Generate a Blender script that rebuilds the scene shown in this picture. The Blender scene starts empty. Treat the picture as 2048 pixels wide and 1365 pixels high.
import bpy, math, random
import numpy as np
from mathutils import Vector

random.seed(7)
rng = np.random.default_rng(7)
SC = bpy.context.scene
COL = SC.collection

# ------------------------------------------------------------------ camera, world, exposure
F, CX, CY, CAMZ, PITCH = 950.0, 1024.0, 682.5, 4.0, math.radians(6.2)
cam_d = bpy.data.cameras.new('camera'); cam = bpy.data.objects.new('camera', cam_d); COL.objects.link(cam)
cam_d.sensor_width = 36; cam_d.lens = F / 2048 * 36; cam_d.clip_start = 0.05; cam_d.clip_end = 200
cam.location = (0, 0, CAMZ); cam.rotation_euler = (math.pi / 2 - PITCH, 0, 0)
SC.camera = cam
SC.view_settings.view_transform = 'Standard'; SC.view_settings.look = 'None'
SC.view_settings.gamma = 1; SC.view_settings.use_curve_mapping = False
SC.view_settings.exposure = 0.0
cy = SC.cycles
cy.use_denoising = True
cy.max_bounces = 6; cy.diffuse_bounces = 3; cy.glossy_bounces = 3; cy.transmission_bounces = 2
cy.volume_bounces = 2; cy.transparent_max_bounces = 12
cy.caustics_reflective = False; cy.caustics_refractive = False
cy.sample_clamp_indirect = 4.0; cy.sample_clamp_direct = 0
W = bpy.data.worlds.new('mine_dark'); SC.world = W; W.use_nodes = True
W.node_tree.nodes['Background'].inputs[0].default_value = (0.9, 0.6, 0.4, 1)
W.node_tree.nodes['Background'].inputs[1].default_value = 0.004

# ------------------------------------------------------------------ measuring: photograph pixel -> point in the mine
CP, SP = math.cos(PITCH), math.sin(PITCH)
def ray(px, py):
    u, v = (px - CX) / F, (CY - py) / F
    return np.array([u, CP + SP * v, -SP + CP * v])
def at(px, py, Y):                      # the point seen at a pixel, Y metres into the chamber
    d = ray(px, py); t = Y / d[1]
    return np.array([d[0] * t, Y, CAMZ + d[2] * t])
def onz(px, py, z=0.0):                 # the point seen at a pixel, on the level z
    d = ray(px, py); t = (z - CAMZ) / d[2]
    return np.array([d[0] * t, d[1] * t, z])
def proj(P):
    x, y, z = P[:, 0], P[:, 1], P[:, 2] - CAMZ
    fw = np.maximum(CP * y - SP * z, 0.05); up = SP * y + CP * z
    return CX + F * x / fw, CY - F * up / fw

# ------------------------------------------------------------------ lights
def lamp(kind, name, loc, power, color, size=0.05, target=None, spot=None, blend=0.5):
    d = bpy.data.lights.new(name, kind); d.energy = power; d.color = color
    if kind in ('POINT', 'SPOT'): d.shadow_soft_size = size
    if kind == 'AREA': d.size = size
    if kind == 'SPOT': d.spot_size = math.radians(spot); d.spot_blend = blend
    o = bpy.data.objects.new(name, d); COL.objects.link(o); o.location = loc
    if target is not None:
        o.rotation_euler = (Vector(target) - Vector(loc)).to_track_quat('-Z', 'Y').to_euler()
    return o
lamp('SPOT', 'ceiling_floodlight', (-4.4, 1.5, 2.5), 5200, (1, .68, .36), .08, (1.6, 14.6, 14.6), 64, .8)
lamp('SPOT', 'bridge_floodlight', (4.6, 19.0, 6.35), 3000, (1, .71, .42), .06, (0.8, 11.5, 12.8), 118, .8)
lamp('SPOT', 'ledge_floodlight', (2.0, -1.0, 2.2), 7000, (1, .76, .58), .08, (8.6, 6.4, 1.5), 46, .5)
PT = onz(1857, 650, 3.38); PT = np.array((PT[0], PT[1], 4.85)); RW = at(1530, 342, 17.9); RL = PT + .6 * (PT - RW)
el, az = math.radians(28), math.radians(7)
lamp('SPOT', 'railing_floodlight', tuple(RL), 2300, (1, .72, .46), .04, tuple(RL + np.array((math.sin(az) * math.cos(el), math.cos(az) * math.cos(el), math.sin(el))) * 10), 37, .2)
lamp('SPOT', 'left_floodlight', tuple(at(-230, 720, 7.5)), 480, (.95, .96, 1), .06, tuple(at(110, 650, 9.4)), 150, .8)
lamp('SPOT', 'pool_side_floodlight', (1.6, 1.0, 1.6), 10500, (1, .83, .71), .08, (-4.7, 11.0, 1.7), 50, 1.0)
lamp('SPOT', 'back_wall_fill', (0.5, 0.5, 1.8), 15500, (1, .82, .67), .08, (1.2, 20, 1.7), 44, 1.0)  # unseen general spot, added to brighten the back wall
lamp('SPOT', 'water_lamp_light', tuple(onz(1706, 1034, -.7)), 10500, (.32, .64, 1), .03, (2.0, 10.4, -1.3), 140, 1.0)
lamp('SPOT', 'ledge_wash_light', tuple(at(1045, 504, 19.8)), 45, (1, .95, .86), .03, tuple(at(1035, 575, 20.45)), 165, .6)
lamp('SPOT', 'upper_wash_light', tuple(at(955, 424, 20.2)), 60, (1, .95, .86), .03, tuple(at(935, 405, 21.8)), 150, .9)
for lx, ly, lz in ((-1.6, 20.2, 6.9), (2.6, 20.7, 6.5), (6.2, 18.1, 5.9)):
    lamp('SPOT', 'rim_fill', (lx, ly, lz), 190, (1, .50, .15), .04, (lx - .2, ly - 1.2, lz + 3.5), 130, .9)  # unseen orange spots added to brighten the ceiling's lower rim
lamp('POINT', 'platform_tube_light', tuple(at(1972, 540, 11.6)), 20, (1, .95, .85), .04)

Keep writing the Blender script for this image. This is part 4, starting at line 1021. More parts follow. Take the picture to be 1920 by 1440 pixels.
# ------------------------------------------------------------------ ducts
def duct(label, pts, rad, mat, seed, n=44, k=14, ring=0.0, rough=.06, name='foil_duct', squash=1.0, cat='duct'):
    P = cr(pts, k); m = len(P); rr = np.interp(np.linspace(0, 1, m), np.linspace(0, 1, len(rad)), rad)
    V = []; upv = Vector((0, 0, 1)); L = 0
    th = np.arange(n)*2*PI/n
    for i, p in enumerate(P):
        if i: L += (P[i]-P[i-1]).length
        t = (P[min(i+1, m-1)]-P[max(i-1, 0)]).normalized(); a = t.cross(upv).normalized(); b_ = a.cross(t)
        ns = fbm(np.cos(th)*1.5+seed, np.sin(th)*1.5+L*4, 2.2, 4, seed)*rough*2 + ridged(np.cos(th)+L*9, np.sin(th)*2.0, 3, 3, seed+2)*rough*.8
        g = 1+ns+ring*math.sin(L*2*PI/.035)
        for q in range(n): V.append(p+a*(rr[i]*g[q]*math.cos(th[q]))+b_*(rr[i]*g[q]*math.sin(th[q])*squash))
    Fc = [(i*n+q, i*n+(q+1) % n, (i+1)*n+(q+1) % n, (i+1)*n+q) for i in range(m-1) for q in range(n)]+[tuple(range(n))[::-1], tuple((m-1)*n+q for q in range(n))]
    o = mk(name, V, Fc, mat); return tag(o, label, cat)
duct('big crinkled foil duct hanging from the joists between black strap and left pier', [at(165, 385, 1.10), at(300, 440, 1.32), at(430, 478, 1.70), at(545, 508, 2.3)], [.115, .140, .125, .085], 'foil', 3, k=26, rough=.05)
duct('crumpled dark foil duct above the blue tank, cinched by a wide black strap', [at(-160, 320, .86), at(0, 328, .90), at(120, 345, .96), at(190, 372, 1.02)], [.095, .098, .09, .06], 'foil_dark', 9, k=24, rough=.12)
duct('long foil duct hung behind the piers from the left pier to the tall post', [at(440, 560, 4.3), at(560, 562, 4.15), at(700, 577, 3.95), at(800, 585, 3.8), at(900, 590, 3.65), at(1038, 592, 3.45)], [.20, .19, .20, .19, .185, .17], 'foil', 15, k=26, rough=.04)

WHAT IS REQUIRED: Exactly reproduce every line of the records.

WORKED SOLUTION:
Generate a Blender script that rebuilds the scene shown in this picture. The Blender scene starts empty. Treat the picture as 2048 pixels wide and 1365 pixels high.
import bpy, math, random
import numpy as np
from mathutils import Vector

random.seed(7)
rng = np.random.default_rng(7)
SC = bpy.context.scene
COL = SC.collection

# ------------------------------------------------------------------ camera, world, exposure
F, CX, CY, CAMZ, PITCH = 950.0, 1024.0, 682.5, 4.0, math.radians(6.2)
cam_d = bpy.data.cameras.new('camera'); cam = bpy.data.objects.new('camera', cam_d); COL.objects.link(cam)
cam_d.sensor_width = 36; cam_d.lens = F / 2048 * 36; cam_d.clip_start = 0.05; cam_d.clip_end = 200
cam.location = (0, 0, CAMZ); cam.rotation_euler = (math.pi / 2 - PITCH, 0, 0)
SC.camera = cam
SC.view_settings.view_transform = 'Standard'; SC.view_settings.look = 'None'
SC.view_settings.gamma = 1; SC.view_settings.use_curve_mapping = False
SC.view_settings.exposure = 0.0
cy = SC.cycles
cy.use_denoising = True
cy.max_bounces = 6; cy.diffuse_bounces = 3; cy.glossy_bounces = 3; cy.transmission_bounces = 2
cy.volume_bounces = 2; cy.transparent_max_bounces = 12
cy.caustics_reflective = False; cy.caustics_refractive = False
cy.sample_clamp_indirect = 4.0; cy.sample_clamp_direct = 0
W = bpy.data.worlds.new('mine_dark'); SC.world = W; W.use_nodes = True
W.node_tree.nodes['Background'].inputs[0].default_value = (0.9, 0.6, 0.4, 1)
W.node_tree.nodes['Background'].inputs[1].default_value = 0.004

# ------------------------------------------------------------------ measuring: photograph pixel -> point in the mine
CP, SP = math.cos(PITCH), math.sin(PITCH)
def ray(px, py):
    u, v = (px - CX) / F, (CY - py) / F
    return np.array([u, CP + SP * v, -SP + CP * v])
def at(px, py, Y):                      # the point seen at a pixel, Y metres into the chamber
    d = ray(px, py); t = Y / d[1]
    return np.array([d[0] * t, Y, CAMZ + d[2] * t])
def onz(px, py, z=0.0):                 # the point seen at a pixel, on the level z
    d = ray(px, py); t = (z - CAMZ) / d[2]
    return np.array([d[0] * t, d[1] * t, z])
def proj(P):
    x, y, z = P[:, 0], P[:, 1], P[:, 2] - CAMZ
    fw = np.maximum(CP * y - SP * z, 0.05); up = SP * y + CP * z
    return CX + F * x / fw, CY - F * up / fw

# ------------------------------------------------------------------ lights
def lamp(kind, name, loc, power, color, size=0.05, target=None, spot=None, blend=0.5):
    d = bpy.data.lights.new(name, kind); d.energy = power; d.color = color
    if kind in ('POINT', 'SPOT'): d.shadow_soft_size = size
    if kind == 'AREA': d.size = size
    if kind == 'SPOT': d.spot_size = math.radians(spot); d.spot_blend = blend
    o = bpy.data.objects.new(name, d); COL.objects.link(o); o.location = loc
    if target is not None:
        o.rotation_euler = (Vector(target) - Vector(loc)).to_track_quat('-Z', 'Y').to_euler()
    return o
lamp('SPOT', 'ceiling_floodlight', (-4.4, 1.5, 2.5), 5200, (1, .68, .36), .08, (1.6, 14.6, 14.6), 64, .8)
lamp('SPOT', 'bridge_floodlight', (4.6, 19.0, 6.35), 3000, (1, .71, .42), .06, (0.8, 11.5, 12.8), 118, .8)
lamp('SPOT', 'ledge_floodlight', (2.0, -1.0, 2.2), 7000, (1, .76, .58), .08, (8.6, 6.4, 1.5), 46, .5)
PT = onz(1857, 650, 3.38); PT = np.array((PT[0], PT[1], 4.85)); RW = at(1530, 342, 17.9); RL = PT + .6 * (PT - RW)
el, az = math.radians(28), math.radians(7)
lamp('SPOT', 'railing_floodlight', tuple(RL), 2300, (1, .72, .46), .04, tuple(RL + np.array((math.sin(az) * math.cos(el), math.cos(az) * math.cos(el), math.sin(el))) * 10), 37, .2)
lamp('SPOT', 'left_floodlight', tuple(at(-230, 720, 7.5)), 480, (.95, .96, 1), .06, tuple(at(110, 650, 9.4)), 150, .8)
lamp('SPOT', 'pool_side_floodlight', (1.6, 1.0, 1.6), 10500, (1, .83, .71), .08, (-4.7, 11.0, 1.7), 50, 1.0)
lamp('SPOT', 'back_wall_fill', (0.5, 0.5, 1.8), 15500, (1, .82, .67), .08, (1.2, 20, 1.7), 44, 1.0)  # unseen general spot, added to brighten the back wall
lamp('SPOT', 'water_lamp_light', tuple(onz(1706, 1034, -.7)), 10500, (.32, .64, 1), .03, (2.0, 10.4, -1.3), 140, 1.0)
lamp('SPOT', 'ledge_wash_light', tuple(at(1045, 504, 19.8)), 45, (1, .95, .86), .03, tuple(at(1035, 575, 20.45)), 165, .6)
lamp('SPOT', 'upper_wash_light', tuple(at(955, 424, 20.2)), 60, (1, .95, .86), .03, tuple(at(935, 405, 21.8)), 150, .9)
for lx, ly, lz in ((-1.6, 20.2, 6.9), (2.6, 20.7, 6.5), (6.2, 18.1, 5.9)):
    lamp('SPOT', 'rim_fill', (lx, ly, lz), 190, (1, .50, .15), .04, (lx - .2, ly - 1.2, lz + 3.5), 130, .9)  # unseen orange spots added to brighten the ceiling's lower rim
lamp('POINT', 'platform_tube_light', tuple(at(1972, 540, 11.6)), 20, (1, .95, .85), .04)

Keep writing the Blender script for this image. This is part 4, starting at line 1021. More parts follow. Take the picture to be 1920 by 1440 pixels.
# ------------------------------------------------------------------ ducts
def duct(label, pts, rad, mat, seed, n=44, k=14, ring=0.0, rough=.06, name='foil_duct', squash=1.0, cat='duct'):
    P = cr(pts, k); m = len(P); rr = np.interp(np.linspace(0, 1, m), np.linspace(0, 1, len(rad)), rad)
    V = []; upv = Vector((0, 0, 1)); L = 0
    th = np.arange(n)*2*PI/n
    for i, p in enumerate(P):
        if i: L += (P[i]-P[i-1]).length
        t = (P[min(i+1, m-1)]-P[max(i-1, 0)]).normalized(); a = t.cross(upv).normalized(); b_ = a.cross(t)
        ns = fbm(np.cos(th)*1.5+seed, np.sin(th)*1.5+L*4, 2.2, 4, seed)*rough*2 + ridged(np.cos(th)+L*9, np.sin(th)*2.0, 3, 3, seed+2)*rough*.8
        g = 1+ns+ring*math.sin(L*2*PI/.035)
        for q in range(n): V.append(p+a*(rr[i]*g[q]*math.cos(th[q]))+b_*(rr[i]*g[q]*math.sin(th[q])*squash))
    Fc = [(i*n+q, i*n+(q+1) % n, (i+1)*n+(q+1) % n, (i+1)*n+q) for i in range(m-1) for q in range(n)]+[tuple(range(n))[::-1], tuple((m-1)*n+q for q in range(n))]
    o = mk(name, V, Fc, mat); return tag(o, label, cat)
duct('big crinkled foil duct hanging from the joists between black strap and left pier', [at(165, 385, 1.10), at(300, 440, 1.32), at(430, 478, 1.70), at(545, 508, 2.3)], [.115, .140, .125, .085], 'foil', 3, k=26, rough=.05)
duct('crumpled dark foil duct above the blue tank, cinched by a wide black strap', [at(-160, 320, .86), at(0, 328, .90), at(120, 345, .96), at(190, 372, 1.02)], [.095, .098, .09, .06], 'foil_dark', 9, k=24, rough=.12)
duct('long foil duct hung behind the piers from the left pier to the tall post', [at(440, 560, 4.3), at(560, 562, 4.15), at(700, 577, 3.95), at(800, 585, 3.8), at(900, 590, 3.65), at(1038, 592, 3.45)], [.20, .19, .20, .19, .185, .17], 'foil', 15, k=26, rough=.04)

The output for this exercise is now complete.